La visión del salmo parece pesimista. Sin embargo, el NT la confirma y la amplía. Particularmente san Pablo dedicará los primeros capítulos de la carta a los Romanos a demostrar que «todos están bajo el pecado» (Rom 3,10), que «todos pecaron y están privados de la gloria de Dios» (3,23); más aún, indicará la raíz de este mal: la inmoralidad que inunda el mundo proviene de no reconocer a Dios y de no glorificarle, de dejarle en la práctica fuera de la vida (1,21 ss); el olvido de Dios es la causa de la ceguera de los hombres, que los vuelve necios y esclavos de todo tipo de desórdenes y pecados. San Juan, por su parte, exclamará: «el mundo entero yace en poder del maligno» (1Jn 5,19).

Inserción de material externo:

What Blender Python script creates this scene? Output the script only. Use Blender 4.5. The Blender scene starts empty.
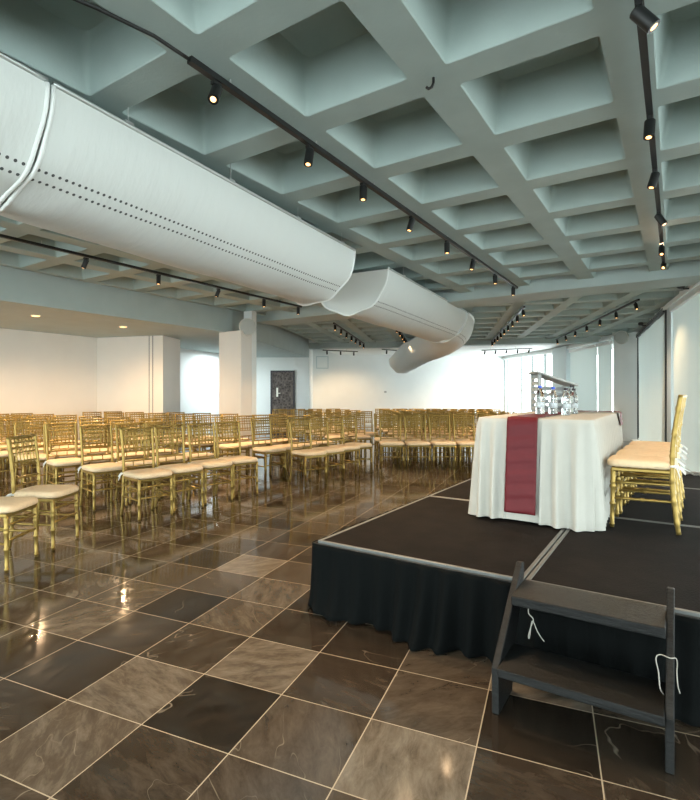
import bpy, math, random
from mathutils import Vector, Matrix
random.seed(7)
PI = math.pi
SC = bpy.context.scene
COL = SC.collection

# ------------------------------------------------------------------ helpers
HEAD = math.radians(34.6)                 # the viewer looks this far left of the room's long axis
CH, SH = math.cos(HEAD), math.sin(HEAD)
def W(x, d, z=None):
    """right-of-viewer / distance -> room axes (far part of the room runs askew)"""
    X, Y = x*CH - d*SH, x*SH + d*CH
    return (X, Y) if z is None else (X, Y, z)
ROT2 = math.radians(13.3)
def UV2(u, v):
    """axes of the far wing of the room -> room axes"""
    c, s = math.cos(ROT2), math.sin(ROT2)
    return W(u*c + v*s, -u*s + v*c)

ORIGIN = {}
class MB:
    def __init__(self):
        self.v, self.f, self.uv = [], [], {}
    def add(self, vs, fs):
        n = len(self.v)
        self.v += [tuple(p) for p in vs]
        self.f += [tuple(i+n for i in f) for f in fs]
        return self
    def box(self, x0, x1, y0, y1, z0, z1, M=None):
        vs = [Vector((x, y, z)) for z in (z0, z1) for y in (y0, y1) for x in (x0, x1)]
        if M is not None: vs = [M @ p for p in vs]
        return self.add(vs, [(0,2,3,1), (4,5,7,6), (0,1,5,4), (2,6,7,3), (0,4,6,2), (1,3,7,5)])
    def prism(self, poly, z0, z1):
        a = sum(poly[i][0]*poly[(i+1) % len(poly)][1] - poly[(i+1) % len(poly)][0]*poly[i][1] for i in range(len(poly)))
        if a < 0: poly = poly[::-1]
        n = len(poly)
        vs = [(p[0], p[1], z0) for p in poly] + [(p[0], p[1], z1) for p in poly]
        fs = [tuple(range(n))[::-1], tuple(range(n, 2*n))] + [(i, (i+1) % n, n+(i+1) % n, n+i) for i in range(n)]
        return self.add(vs, fs)
    def wall(self, p, q, z0, z1, th, side=1):
        """vertical slab from p to q, thickness th to its right (side 1) or left"""
        d = Vector((q[0]-p[0], q[1]-p[1])).normalized()
        n = Vector((d.y, -d.x))*side*th
        return self.prism([p, q, (q[0]+n.x, q[1]+n.y), (p[0]+n.x, p[1]+n.y)], z0, z1)
    def tube(self, pts, r, n=8, caps=True):
        pts = [Vector(p) for p in pts]
        rs = r if isinstance(r, (list, tuple)) else [r]*len(pts)
        rings, up = [], None
        for i, p in enumerate(pts):
            t = (pts[min(i+1, len(pts)-1)] - pts[max(i-1, 0)]).normalized()
            if up is None:
                a = Vector((0, 0, 1)) if abs(t.z) < .9 else Vector((1, 0, 0))
                up = (a - t*a.dot(t)).normalized()
            else:
                up = (up - t*up.dot(t)).normalized()
            b = t.cross(up)
            rings.append([p + (up*math.cos(2*PI*k/n) + b*math.sin(2*PI*k/n))*rs[i] for k in range(n)])
        vs = [q for ring in rings for q in ring]
        fs = [(i*n+k, i*n+(k+1) % n, (i+1)*n+(k+1) % n, (i+1)*n+k) for i in range(len(pts)-1) for k in range(n)]
        if caps:
            fs += [tuple(range(n))[::-1], tuple(range((len(pts)-1)*n, len(pts)*n))]
        return self.add(vs, fs)
    def lathe(self, prof, a, b, n=10):
        """profile [(t 0..1 along a->b, radius)]"""
        a, b = Vector(a), Vector(b)
        return self.tube([a + (b-a)*t for t, _ in prof], [r for _, r in prof], n)
    def grid(self, rows, closed=False, flip=False):
        m, n = len(rows), len(rows[0])
        fs = []
        for i in range(m-1):
            for k in range(n if closed else n-1):
                f = (i*n+k, i*n+(k+1) % n, (i+1)*n+(k+1) % n, (i+1)*n+k)
                fs.append(f[::-1] if flip else f)
        return self.add([p for r in rows for p in r], fs)
    def build(self, name, mat, parent=None, smooth=False, bevel=0, solid=0, uvf=None, angle=None):
        o = Vector((0, 0, 0))
        if parent is not None: o = ORIGIN.get(parent.name, o)
        me = bpy.data.meshes.new(name)
        me.from_pydata([tuple(Vector(p)-o) for p in self.v], [], self.f)
        me.validate()
        me.update()
        if uvf:
            lay = me.uv_layers.new(name='UVMap')
            for l in me.loops: lay.data[l.index].uv = uvf(l.vertex_index)
        if smooth:
            me.polygons.foreach_set('use_smooth', [True]*len(me.polygons))
            if angle is not None: me.set_sharp_from_angle(angle=math.radians(angle))
        me.materials.append(mat)
        ob = bpy.data.objects.new(name, me)
        COL.objects.link(ob)
        if parent is not None:
            ob.parent = parent
            ORIGIN[ob.name] = o
        if bevel:
            m = ob.modifiers.new('bevel', 'BEVEL'); m.width = bevel; m.segments = 2; m.limit_method = 'ANGLE'
        if solid:
            m = ob.modifiers.new('solid', 'SOLIDIFY'); m.thickness = solid; m.offset = 0
        return ob

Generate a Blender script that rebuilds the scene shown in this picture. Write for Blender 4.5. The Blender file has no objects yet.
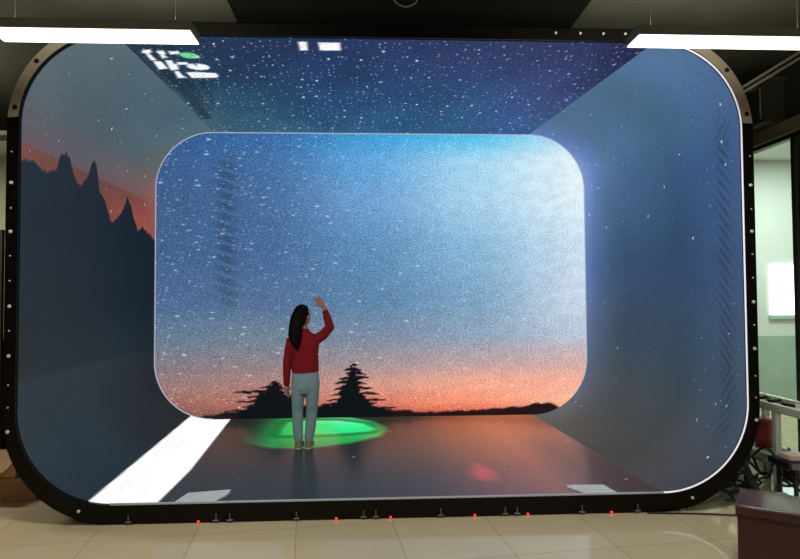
import bpy, bmesh, math, random
import numpy as np
from mathutils import Vector, Matrix
random.seed(4)
C = bpy.context.scene.collection
PI = math.pi
GZ = -0.16            # room floor level; z = 0 is the walkable floor of the LED tunnel

# ------------------------------------------------------------------ helpers
def lin(c):
    c = np.asarray(c, float) / 255.0
    return np.where(c <= 0.04045, c / 12.92, ((c + 0.055) / 1.055) ** 2.4)

def rgba(*c):
    l = lin(c); return (float(l[0]), float(l[1]), float(l[2]), 1.0)

def mat(name, col, rough=0.5, metal=0.0, bump=0.0, bscale=40.0, var=0.0, emit=None, es=0.0, spec=0.5, trans=0.0, coat=0.0):
    m = bpy.data.materials.new(name); m.use_nodes = True
    nt = m.node_tree; b = nt.nodes['Principled BSDF']
    b.inputs['Base Color'].default_value = rgba(*col)
    b.inputs['Roughness'].default_value = rough
    b.inputs['Metallic'].default_value = metal
    b.inputs['Specular IOR Level'].default_value = spec
    b.inputs['Transmission Weight'].default_value = trans
    b.inputs['Coat Weight'].default_value = coat
    if emit is not None:
        b.inputs['Emission Color'].default_value = rgba(*emit); b.inputs['Emission Strength'].default_value = es
    tc = nt.nodes.new('ShaderNodeTexCoord')
    nz = nt.nodes.new('ShaderNodeTexNoise'); nz.inputs['Scale'].default_value = bscale; nz.inputs['Detail'].default_value = 4
    nt.links.new(tc.outputs['Object'], nz.inputs['Vector'])
    if var > 0:
        mx = nt.nodes.new('ShaderNodeMix'); mx.data_type = 'RGBA'; mx.blend_type = 'MULTIPLY'
        mx.inputs[0].default_value = 1.0
        mx.inputs[6].default_value = rgba(*col)
        cr = nt.nodes.new('ShaderNodeValToRGB')
        cr.color_ramp.elements[0].position = .3; cr.color_ramp.elements[0].color = (1 - var,) * 3 + (1,)
        cr.color_ramp.elements[1].position = .7; cr.color_ramp.elements[1].color = (1, 1, 1, 1)
        nt.links.new(nz.outputs['Fac'], cr.inputs['Fac']); nt.links.new(cr.outputs['Color'], mx.inputs[7])
        nt.links.new(mx.outputs[2], b.inputs['Base Color'])
    if bump > 0:
        bp = nt.nodes.new('ShaderNodeBump'); bp.inputs['Strength'].default_value = bump; bp.inputs['Distance'].default_value = 0.01
        nt.links.new(nz.outputs['Fac'], bp.inputs['Height']); nt.links.new(bp.outputs['Normal'], b.inputs['Normal'])
    return m

def obj(name, bm, m, parent=None, smooth=False):
    me = bpy.data.meshes.new(name); bmesh.ops.recalc_face_normals(bm, faces=bm.faces[:]); bm.to_mesh(me); bm.free()
    if smooth:
        for p in me.polygons: p.use_smooth = True
    o = bpy.data.objects.new(name, me); C.objects.link(o)
    me.materials.append(m)
    if parent:
        o.parent = parent
        o.matrix_parent_inverse = Matrix.Translation(parent.location).inverted() if parent.type == 'EMPTY' else Matrix.Identity(4)
    return o

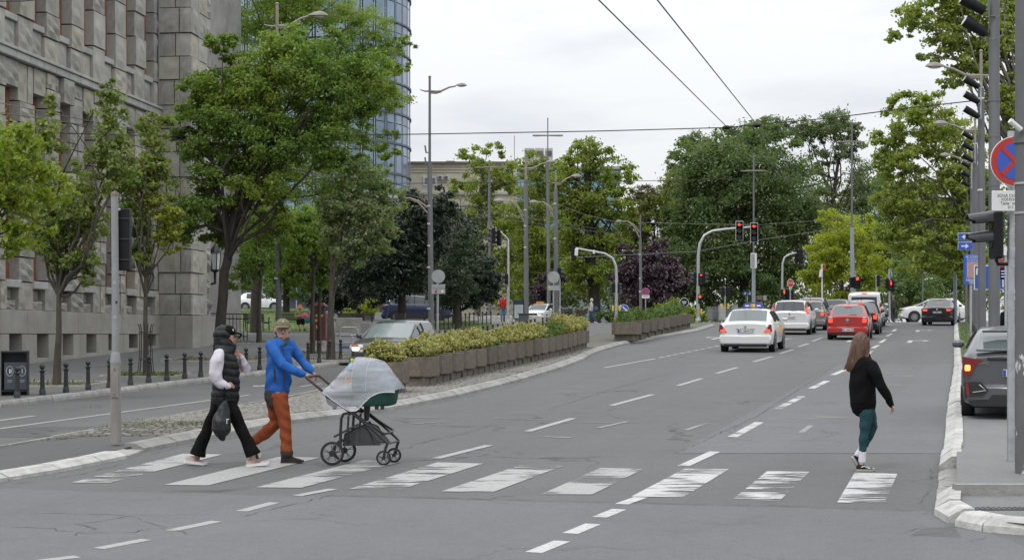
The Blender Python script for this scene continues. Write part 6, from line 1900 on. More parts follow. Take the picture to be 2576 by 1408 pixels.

Ante la inundación del pecado, Dios está dispuesto a ofrecer la salvación de todos si encuentra algunos justos (Gen 18,16-32). Más aún, Dios perdonaría a Jerusalén si hallara en ella un solo justo (Jer 5,1; Ez 22,30). Pero no lo hay, como resalta nuestro salmo. Sólo la aparición del Justo (Hch 3,14), el Siervo de Yahveh, justificará a muchos con su sufrimiento (Is 53; cfr. Rom 3,21-26; 1Cor 1,30). Con Él, efectivamente ha venido la salvación de Israel (y de todos los pueblos) y el Señor ha cambiado la suerte de su pueblo (v.7) de pecadora en justa. Gracias a Cristo, «donde abundó el pecado sobreabundó la gracia» (Rom 5,12-21).
El cristiano no es pesimista ni optimista. Contempla el mal del mundo en toda su hondura y extensión, en toda su gravedad. Pero no se desanima, sino que clama al Salvador («¡ojalá venga…!»), pero desde la certeza de que ya ha venido y desde el deseo de que su salvación alcance a todos, ya que «no se nos ha dado otro nombre en el que podamos ser salvos» (Hch 4,12). Este es un salmo para la nueva evangelización: Cristo aceptado e invocado en cada corazón cambiará la suerte de nuestro mundo, renovará la faz de la tierra. Y ello «desde Sión» (v.7), es decir, desde la Iglesia.